[m-dev.] MSVC and --no-smart-indexing
Paul Bone
paul at bone.id.au
Tue Feb 10 08:23:08 AEDT 2015
On Mon, Feb 09, 2015 at 12:32:24PM +1100, Zoltan Somogyi wrote:
> On Mon, 9 Feb 2015 10:32:12 +1100, Paul Bone <paul at bone.id.au> wrote:
> > > I don't have any convenient way to test cross-compilation between
> > > 32 and 64 bit systems, but if someone does, I could generate diffs
> > > for them to test.
> >
> > I can test this.
>
> OK. I will look at the smart indexing code for both backends with an eye
> for cross compilation.
>
> > > This should be fixable by having the hash functions mask out bits
> > > above e.g. 2^30 on all platforms.
> >
> > That's easy enough to do and except for the most extreme cases it won't
> > cause any significant issues.
>
> Implemented by the attached diff, for review by anyone.
I'll try to look at it soon.

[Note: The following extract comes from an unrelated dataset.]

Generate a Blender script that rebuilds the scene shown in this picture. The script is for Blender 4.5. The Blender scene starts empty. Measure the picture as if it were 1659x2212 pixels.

Thanks
> > However it will only work well if there are some string primates that will
> > return the Nth character without testing the length of the string on every
> > call, that return the "rest" of the string without copying it (we might have
> > this already),
>
> No, that operation does not exist, and it CANNOT exist. If S1 points to
> a string, and you applied this operation to assign to S2 (say) all the
> chars in S1 after the 10th, and S1 became dead, then Boehm would
> collect the block containing the string, and then S2 would become
> a dangling pointer.
>
> We could have a restricted version that would work only for values on N
> that we have registered as allowed offsets with Boehm, which would mean
> 1-7 for 64 bit platforms. That may be useful enough for tries, but would
> complicate the implementation, since trie nodes on different sides of depth 7
> would need different handling.
Ah, I forgot that there was a limit to Boehm's support for interior
pointers.
> > and that will return the null byte at the end of the string
> > and allow our switch code to test to see if the byte is null. Also this
> > won't support unicode without some extra effort.
>
> It should be possible to mostly ignore Unicode by working on code units,
> not code points.
>
> > It may have already been fixed in more recent versions of MSVC. I don't
> > have access to these so I don't know. If not then I would guess that they
> > would laugh at us for being so small but claiming that our compiler is more
> > robust.
>
> I am not claiming that in general, just in this specific instance.
>
> > That said, our compiler is probably exercised less than there's.
> > Apart from G12 (or whatever it is these days) and PrinceXML I don't think
> > Mercury has to deal with machine generated code very often.
>
> But at least we TRY to deal with it.
Yes, I think it's an attitude thing.